Il repartira. La guerre est finie. C'est donc moins intéressant. Les forêts suivantes se ressemblent, celle de Lyons où il est accueilli dans leur propriété normande par ses amis Dreyfus: Jean Dreyfus, le fils, est un des dédicataires du "Tombeau de Couperin"... Celle de Montfort-l'Amaury, contemplée du balcon de l'étrange maison qu'il s'est offerte, et c'est comme s'il contemplait aussi désormais ses démons, ses cauchemars et ses rêves. Pour mieux s'y enfouir encore, dans cette massive et profonde forêt de Rambouillet voisine, aux noms évocateurs, étang de la Porte Baudet, bois des Longues-Mares, étang du Coupe-Gorge. Mais Michel Bernard y envoie son personnage un peu trop souvent, alors que le monde le sollicite de toutes parts: Ravel est à Bruxelles, Madrid, Oslo, New-York, Bucarest, inlassablement fêté. La vie mondaine, les concerts, les salles combles et les vermouths-cassis.

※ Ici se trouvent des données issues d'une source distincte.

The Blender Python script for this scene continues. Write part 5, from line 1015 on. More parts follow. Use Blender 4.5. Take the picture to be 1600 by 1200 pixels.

La fin, quelques pages abruptes, est de nouveau très bien. Michel Bernard n'écrit d'ailleurs jamais mieux que lorsqu'il ne cherche pas à faire du style, à vouloir enrichir sa phrase alors qu'il l'alourdit. C'est la dernière forêt, la plus douloureuse pour les mélomanes que nous sommes: la forêt intérieure et ses monstrueuses racines proliférantes qui annihilent la création, l'acte d'écrire. Ravel, atteint d'un mal mystérieux, neurologique, où la main ne peut plus transcrire ce que lui dicte son âme musicienne, où les mélodies qu'il conçoit n'ont plus que lui-même pour auditeur. La nuit intérieure s'intensifie, à l'égal des ombres mauvaises qui, dans ces années 30, gagne peu à peu l'Europe et dont le "Concerto pour la main gauche" est le reflet hanté, comme si le sexagénaire Ravel, retourné à l'enfance, mêlait les monstres des contes et la terreur des combats, ceux d'hier et ceux qu'il pressentait arriver depuis son mutisme. La forêt se referme dans les derniers jours de 1937 pour le petit homme.
La forêt, impuissante à cacher les fugitifs de la guerre suivante, qu'il ne connut pas.